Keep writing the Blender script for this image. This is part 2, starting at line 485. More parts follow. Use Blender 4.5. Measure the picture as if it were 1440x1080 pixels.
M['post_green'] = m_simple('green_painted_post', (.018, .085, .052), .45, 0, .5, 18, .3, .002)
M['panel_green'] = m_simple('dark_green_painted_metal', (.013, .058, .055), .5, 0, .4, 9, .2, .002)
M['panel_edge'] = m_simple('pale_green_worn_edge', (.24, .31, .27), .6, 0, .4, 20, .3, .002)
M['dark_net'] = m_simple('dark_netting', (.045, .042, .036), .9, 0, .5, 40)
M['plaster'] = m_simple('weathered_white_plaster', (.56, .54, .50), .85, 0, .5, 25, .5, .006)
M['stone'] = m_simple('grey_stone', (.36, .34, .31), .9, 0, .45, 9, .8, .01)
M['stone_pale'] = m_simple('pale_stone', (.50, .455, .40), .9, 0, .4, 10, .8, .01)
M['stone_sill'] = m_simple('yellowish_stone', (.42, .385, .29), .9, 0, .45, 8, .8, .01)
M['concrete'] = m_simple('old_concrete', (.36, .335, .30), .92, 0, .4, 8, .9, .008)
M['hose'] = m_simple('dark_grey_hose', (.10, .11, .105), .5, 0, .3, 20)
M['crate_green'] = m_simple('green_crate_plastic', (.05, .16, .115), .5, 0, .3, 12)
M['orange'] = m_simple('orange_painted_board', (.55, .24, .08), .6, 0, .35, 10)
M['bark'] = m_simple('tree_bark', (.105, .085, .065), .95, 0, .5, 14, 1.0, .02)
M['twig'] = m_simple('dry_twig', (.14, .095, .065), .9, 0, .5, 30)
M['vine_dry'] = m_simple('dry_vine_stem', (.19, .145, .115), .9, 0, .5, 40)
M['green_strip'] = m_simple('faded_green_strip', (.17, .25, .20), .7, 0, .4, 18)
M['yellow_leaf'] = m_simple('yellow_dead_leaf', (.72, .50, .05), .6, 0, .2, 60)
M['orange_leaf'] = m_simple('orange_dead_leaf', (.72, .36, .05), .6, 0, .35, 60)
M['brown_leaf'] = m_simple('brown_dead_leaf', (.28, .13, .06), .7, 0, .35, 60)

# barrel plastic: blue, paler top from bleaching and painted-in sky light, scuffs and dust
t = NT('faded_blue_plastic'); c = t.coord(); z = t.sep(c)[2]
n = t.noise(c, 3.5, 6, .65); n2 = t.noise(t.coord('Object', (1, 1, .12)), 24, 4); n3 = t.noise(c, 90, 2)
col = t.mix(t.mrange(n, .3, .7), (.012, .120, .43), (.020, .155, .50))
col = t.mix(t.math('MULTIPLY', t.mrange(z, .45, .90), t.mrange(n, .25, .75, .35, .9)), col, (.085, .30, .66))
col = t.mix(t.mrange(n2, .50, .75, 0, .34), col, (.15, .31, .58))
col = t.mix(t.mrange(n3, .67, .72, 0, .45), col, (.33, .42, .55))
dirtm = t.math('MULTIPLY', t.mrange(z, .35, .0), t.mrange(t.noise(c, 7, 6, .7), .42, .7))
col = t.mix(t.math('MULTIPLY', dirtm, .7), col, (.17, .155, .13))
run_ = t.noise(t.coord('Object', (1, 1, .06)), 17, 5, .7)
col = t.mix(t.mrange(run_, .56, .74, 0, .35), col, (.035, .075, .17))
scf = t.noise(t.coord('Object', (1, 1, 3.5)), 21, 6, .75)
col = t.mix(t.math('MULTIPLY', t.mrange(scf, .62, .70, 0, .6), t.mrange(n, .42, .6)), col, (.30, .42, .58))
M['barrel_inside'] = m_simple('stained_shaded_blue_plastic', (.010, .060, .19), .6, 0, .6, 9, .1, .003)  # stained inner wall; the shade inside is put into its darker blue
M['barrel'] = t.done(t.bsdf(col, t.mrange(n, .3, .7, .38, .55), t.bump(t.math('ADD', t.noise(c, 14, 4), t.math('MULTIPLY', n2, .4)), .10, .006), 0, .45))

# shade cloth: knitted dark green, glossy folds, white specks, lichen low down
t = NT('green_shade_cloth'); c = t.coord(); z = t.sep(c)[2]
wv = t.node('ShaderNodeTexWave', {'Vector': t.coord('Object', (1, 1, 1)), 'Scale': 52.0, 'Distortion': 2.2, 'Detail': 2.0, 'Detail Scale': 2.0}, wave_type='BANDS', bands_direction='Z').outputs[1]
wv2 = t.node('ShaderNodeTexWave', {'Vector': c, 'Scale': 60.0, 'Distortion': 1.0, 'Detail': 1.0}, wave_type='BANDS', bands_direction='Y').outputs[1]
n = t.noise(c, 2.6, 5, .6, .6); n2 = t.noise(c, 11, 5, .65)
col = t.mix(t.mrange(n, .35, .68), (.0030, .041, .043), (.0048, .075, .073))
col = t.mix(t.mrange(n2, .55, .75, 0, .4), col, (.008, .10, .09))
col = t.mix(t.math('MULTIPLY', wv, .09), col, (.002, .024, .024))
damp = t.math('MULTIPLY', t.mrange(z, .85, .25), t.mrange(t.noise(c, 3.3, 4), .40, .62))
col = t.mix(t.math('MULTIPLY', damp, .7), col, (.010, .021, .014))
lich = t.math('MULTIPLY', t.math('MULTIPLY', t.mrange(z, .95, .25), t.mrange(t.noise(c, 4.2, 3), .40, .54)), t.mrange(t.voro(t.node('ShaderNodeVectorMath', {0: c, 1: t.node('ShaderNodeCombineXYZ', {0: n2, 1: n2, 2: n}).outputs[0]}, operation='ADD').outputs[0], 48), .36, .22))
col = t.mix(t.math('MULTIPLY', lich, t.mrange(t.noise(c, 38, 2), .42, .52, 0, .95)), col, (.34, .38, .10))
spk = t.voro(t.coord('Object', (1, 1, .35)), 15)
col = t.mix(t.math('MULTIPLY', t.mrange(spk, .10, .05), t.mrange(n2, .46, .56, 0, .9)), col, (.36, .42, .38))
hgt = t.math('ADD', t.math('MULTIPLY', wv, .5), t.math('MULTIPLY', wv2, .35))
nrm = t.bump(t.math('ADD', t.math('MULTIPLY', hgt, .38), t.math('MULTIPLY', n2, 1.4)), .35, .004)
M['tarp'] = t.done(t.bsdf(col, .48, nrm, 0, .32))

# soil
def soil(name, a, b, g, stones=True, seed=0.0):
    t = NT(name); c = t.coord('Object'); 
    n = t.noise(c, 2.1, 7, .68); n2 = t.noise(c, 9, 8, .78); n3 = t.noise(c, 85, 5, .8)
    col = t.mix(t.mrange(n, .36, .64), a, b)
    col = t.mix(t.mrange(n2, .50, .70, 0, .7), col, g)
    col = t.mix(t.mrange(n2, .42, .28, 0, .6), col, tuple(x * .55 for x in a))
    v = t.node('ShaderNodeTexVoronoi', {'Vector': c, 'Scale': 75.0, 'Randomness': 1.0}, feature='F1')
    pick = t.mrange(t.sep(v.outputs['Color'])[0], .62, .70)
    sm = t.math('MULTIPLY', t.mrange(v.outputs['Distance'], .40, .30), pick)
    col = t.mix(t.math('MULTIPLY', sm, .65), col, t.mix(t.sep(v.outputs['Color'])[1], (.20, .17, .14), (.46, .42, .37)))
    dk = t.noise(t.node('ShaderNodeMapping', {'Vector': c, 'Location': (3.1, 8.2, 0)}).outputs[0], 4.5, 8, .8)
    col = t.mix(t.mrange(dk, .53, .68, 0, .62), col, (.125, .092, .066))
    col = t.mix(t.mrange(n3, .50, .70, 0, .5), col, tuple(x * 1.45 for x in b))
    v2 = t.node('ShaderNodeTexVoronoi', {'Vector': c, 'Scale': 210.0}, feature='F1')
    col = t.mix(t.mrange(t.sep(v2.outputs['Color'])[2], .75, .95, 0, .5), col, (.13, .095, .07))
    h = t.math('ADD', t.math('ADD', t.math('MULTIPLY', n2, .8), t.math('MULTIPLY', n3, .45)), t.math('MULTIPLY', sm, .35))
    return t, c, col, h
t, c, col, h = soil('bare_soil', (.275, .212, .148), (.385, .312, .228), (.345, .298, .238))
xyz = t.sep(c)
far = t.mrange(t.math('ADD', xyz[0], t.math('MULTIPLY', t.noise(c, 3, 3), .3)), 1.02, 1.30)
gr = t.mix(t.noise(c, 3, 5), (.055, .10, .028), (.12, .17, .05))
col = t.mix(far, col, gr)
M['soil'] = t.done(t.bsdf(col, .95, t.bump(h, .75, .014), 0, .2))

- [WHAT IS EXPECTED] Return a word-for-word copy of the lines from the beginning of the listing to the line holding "(.28, .13, .06), .7, 0, .35, 60)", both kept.

- [RESPONSE BELOW]
Keep writing the Blender script for this image. This is part 2, starting at line 485. More parts follow. Use Blender 4.5. Measure the picture as if it were 1440x1080 pixels.
M['post_green'] = m_simple('green_painted_post', (.018, .085, .052), .45, 0, .5, 18, .3, .002)
M['panel_green'] = m_simple('dark_green_painted_metal', (.013, .058, .055), .5, 0, .4, 9, .2, .002)
M['panel_edge'] = m_simple('pale_green_worn_edge', (.24, .31, .27), .6, 0, .4, 20, .3, .002)
M['dark_net'] = m_simple('dark_netting', (.045, .042, .036), .9, 0, .5, 40)
M['plaster'] = m_simple('weathered_white_plaster', (.56, .54, .50), .85, 0, .5, 25, .5, .006)
M['stone'] = m_simple('grey_stone', (.36, .34, .31), .9, 0, .45, 9, .8, .01)
M['stone_pale'] = m_simple('pale_stone', (.50, .455, .40), .9, 0, .4, 10, .8, .01)
M['stone_sill'] = m_simple('yellowish_stone', (.42, .385, .29), .9, 0, .45, 8, .8, .01)
M['concrete'] = m_simple('old_concrete', (.36, .335, .30), .92, 0, .4, 8, .9, .008)
M['hose'] = m_simple('dark_grey_hose', (.10, .11, .105), .5, 0, .3, 20)
M['crate_green'] = m_simple('green_crate_plastic', (.05, .16, .115), .5, 0, .3, 12)
M['orange'] = m_simple('orange_painted_board', (.55, .24, .08), .6, 0, .35, 10)
M['bark'] = m_simple('tree_bark', (.105, .085, .065), .95, 0, .5, 14, 1.0, .02)
M['twig'] = m_simple('dry_twig', (.14, .095, .065), .9, 0, .5, 30)
M['vine_dry'] = m_simple('dry_vine_stem', (.19, .145, .115), .9, 0, .5, 40)
M['green_strip'] = m_simple('faded_green_strip', (.17, .25, .20), .7, 0, .4, 18)
M['yellow_leaf'] = m_simple('yellow_dead_leaf', (.72, .50, .05), .6, 0, .2, 60)
M['orange_leaf'] = m_simple('orange_dead_leaf', (.72, .36, .05), .6, 0, .35, 60)
M['brown_leaf'] = m_simple('brown_dead_leaf', (.28, .13, .06), .7, 0, .35, 60)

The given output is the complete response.